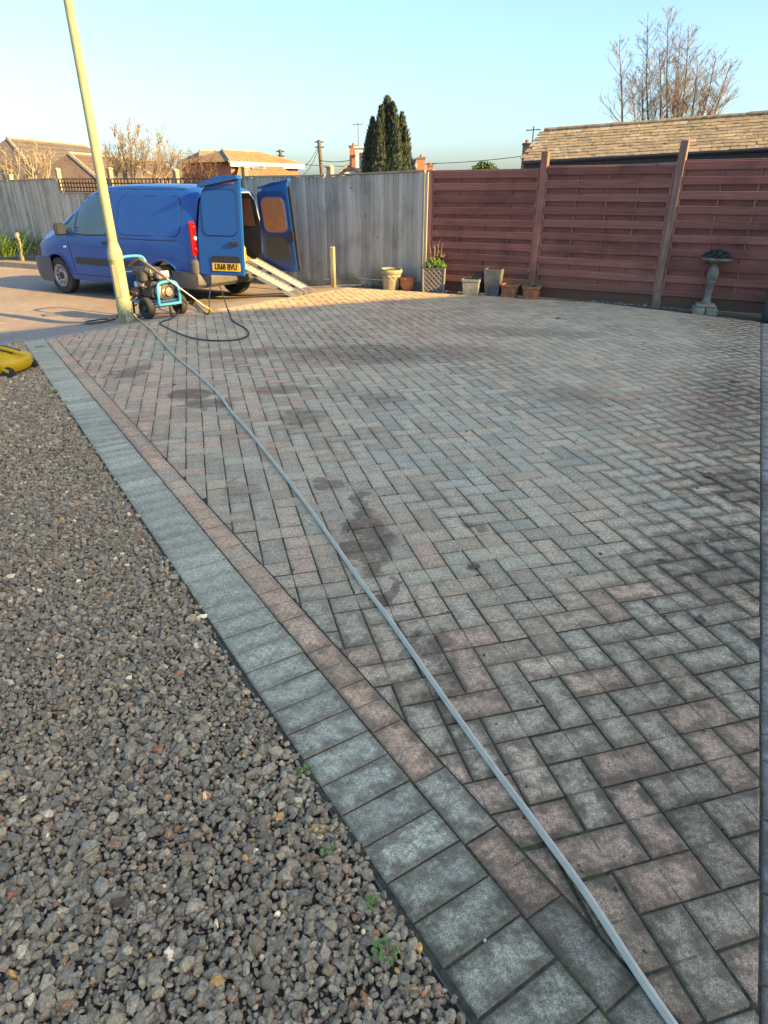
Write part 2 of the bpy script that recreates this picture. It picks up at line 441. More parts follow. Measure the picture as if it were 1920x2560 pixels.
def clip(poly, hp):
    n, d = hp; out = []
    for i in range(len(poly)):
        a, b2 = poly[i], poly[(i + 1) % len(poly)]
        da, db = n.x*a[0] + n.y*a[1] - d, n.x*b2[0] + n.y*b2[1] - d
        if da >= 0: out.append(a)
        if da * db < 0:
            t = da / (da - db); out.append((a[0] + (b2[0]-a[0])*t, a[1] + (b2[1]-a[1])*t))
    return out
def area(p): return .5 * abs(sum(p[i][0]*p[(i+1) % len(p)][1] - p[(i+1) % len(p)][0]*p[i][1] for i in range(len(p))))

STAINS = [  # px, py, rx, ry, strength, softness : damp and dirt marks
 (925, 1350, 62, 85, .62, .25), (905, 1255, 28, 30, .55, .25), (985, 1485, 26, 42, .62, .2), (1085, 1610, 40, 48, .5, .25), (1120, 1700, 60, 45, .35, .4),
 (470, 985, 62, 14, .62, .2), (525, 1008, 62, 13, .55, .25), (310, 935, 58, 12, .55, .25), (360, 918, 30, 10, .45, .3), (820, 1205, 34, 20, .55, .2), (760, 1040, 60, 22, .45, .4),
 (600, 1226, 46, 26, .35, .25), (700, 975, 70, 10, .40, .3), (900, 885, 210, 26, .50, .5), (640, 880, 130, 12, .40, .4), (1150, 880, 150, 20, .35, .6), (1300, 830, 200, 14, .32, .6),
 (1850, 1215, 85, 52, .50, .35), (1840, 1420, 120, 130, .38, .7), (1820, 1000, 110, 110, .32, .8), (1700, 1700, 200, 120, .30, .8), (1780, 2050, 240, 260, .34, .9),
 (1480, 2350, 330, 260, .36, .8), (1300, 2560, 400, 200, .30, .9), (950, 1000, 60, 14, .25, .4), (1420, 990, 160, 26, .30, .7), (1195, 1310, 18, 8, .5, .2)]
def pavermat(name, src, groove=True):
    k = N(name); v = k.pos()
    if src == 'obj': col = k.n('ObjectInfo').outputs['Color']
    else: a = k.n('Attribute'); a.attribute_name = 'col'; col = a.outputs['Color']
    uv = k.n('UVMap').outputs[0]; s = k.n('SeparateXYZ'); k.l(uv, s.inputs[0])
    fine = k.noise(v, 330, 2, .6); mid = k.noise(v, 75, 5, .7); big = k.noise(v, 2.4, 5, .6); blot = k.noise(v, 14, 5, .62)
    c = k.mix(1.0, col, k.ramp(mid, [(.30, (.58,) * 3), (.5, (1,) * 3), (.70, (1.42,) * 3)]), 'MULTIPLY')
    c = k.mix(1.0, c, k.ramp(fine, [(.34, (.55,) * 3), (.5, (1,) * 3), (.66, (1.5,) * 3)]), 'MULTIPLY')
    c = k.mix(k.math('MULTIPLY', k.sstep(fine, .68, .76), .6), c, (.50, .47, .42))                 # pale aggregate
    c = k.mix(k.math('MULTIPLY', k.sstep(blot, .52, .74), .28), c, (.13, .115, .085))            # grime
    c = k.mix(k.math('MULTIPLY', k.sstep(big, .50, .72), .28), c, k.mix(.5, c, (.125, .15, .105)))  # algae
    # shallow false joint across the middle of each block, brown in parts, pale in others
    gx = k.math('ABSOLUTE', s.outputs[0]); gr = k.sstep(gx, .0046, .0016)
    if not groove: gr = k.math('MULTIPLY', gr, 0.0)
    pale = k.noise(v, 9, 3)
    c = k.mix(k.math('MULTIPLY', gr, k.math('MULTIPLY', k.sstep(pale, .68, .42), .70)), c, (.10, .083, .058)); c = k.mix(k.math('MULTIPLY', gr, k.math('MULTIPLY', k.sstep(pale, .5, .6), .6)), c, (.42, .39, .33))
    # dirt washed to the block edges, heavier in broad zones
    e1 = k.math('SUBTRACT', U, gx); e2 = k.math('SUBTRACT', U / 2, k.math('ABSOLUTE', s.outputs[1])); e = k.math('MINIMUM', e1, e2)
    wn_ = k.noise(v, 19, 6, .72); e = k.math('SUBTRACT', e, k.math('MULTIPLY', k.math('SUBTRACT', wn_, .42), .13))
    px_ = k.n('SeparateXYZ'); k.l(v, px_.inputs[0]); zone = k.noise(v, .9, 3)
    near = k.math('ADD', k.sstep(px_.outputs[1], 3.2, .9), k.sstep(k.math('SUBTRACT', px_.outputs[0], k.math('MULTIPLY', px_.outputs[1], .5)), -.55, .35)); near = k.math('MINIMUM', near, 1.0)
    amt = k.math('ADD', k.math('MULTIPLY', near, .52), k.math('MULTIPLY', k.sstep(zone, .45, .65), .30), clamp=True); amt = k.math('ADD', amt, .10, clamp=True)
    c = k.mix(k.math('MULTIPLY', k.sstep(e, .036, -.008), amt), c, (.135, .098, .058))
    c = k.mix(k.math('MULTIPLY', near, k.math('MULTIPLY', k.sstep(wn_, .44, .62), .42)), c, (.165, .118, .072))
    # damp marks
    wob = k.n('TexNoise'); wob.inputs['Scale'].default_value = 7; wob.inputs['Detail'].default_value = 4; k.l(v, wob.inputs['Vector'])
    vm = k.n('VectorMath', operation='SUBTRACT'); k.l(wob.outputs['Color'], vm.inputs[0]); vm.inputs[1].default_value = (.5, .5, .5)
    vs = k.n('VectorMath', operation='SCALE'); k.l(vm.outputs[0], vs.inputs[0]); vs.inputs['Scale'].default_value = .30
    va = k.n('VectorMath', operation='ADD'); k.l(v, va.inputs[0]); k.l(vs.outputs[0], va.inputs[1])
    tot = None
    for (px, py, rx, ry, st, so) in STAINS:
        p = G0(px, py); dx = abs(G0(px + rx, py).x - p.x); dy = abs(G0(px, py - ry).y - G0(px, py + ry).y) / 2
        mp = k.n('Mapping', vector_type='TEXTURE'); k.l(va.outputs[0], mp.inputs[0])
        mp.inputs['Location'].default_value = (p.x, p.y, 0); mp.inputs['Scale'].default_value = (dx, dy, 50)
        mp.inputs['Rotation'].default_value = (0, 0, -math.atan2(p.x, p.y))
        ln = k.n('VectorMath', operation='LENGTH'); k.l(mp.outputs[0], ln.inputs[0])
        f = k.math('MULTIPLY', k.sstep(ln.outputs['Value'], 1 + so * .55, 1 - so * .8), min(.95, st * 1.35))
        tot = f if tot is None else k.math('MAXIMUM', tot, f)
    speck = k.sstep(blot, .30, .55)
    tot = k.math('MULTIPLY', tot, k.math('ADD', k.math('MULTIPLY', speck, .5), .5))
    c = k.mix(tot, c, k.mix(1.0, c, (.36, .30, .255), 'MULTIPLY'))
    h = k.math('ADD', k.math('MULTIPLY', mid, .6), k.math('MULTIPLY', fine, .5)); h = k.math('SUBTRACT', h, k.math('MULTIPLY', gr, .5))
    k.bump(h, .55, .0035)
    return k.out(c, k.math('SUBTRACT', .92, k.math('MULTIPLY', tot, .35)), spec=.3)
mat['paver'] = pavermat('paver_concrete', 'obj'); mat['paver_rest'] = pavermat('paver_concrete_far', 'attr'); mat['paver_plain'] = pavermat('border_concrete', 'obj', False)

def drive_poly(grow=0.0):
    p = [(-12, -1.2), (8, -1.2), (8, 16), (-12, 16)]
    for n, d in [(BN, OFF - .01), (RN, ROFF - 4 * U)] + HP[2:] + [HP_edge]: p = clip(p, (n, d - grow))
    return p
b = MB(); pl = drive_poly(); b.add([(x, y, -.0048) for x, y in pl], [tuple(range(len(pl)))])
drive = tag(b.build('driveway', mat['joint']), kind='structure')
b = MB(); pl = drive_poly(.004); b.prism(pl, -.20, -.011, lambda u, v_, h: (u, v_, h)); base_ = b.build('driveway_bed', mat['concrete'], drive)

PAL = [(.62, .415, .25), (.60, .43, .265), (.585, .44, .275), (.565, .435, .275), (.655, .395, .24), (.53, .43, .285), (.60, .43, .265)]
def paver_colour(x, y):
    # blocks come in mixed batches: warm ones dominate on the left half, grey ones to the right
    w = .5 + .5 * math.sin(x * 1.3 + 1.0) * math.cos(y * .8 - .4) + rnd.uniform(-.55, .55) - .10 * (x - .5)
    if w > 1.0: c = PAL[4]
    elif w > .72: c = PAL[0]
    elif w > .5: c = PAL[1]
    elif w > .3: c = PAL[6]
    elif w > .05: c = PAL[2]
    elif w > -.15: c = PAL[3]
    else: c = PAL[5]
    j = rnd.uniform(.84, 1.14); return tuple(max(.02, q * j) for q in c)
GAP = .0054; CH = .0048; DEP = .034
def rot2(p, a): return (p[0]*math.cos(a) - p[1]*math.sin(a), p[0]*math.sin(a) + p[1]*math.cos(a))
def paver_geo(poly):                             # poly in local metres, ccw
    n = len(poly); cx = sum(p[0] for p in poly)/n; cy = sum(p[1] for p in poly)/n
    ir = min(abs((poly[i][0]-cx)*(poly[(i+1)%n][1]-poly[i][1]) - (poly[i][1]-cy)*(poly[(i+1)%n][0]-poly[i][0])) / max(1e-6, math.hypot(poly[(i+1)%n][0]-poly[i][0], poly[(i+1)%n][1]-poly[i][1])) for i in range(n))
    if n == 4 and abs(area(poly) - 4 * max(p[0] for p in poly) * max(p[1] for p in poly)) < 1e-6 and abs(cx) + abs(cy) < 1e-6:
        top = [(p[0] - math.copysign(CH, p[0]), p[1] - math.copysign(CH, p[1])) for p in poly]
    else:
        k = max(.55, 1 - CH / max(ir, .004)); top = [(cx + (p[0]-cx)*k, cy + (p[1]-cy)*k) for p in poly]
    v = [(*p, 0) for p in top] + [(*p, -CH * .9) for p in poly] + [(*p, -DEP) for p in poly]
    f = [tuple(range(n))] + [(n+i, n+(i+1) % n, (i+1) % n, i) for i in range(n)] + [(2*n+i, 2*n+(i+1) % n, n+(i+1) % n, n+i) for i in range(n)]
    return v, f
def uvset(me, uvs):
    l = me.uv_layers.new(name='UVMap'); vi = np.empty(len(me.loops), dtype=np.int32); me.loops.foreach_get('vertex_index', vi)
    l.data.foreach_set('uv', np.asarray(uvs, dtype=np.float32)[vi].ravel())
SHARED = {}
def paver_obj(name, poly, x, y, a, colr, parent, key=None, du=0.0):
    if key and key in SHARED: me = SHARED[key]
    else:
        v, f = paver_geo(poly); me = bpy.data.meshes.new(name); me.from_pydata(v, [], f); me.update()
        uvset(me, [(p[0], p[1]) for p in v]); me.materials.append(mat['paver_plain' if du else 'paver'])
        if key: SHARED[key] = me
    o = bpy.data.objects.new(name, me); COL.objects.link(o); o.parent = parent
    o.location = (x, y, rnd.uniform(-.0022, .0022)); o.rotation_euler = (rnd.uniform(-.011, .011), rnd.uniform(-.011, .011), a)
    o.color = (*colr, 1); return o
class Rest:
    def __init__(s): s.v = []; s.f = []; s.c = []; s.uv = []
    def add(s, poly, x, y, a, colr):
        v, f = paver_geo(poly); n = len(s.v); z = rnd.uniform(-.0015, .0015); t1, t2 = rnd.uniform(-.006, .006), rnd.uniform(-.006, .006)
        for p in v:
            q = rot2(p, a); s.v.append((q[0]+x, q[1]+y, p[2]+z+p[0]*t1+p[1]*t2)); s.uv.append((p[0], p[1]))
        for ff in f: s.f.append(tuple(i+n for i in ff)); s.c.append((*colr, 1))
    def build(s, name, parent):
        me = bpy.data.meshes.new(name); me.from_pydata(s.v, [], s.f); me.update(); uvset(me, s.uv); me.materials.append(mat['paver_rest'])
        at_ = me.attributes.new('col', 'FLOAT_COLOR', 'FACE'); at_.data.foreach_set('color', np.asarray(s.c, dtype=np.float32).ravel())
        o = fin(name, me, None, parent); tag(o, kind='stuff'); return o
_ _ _
**Task directions:** Repeat the lines of the listing above verbatim, beginning at its first line and ending at the line containing "def area(p): return", which is included. Omit pictures.

**Expected answer:**
Write part 2 of the bpy script that recreates this picture. It picks up at line 441. More parts follow. Measure the picture as if it were 1920x2560 pixels.
def clip(poly, hp):
    n, d = hp; out = []
    for i in range(len(poly)):
        a, b2 = poly[i], poly[(i + 1) % len(poly)]
        da, db = n.x*a[0] + n.y*a[1] - d, n.x*b2[0] + n.y*b2[1] - d
        if da >= 0: out.append(a)
        if da * db < 0:
            t = da / (da - db); out.append((a[0] + (b2[0]-a[0])*t, a[1] + (b2[1]-a[1])*t))
    return out
def area(p): return .5 * abs(sum(p[i][0]*p[(i+1) % len(p)][1] - p[(i+1) % len(p)][0]*p[i][1] for i in range(len(p))))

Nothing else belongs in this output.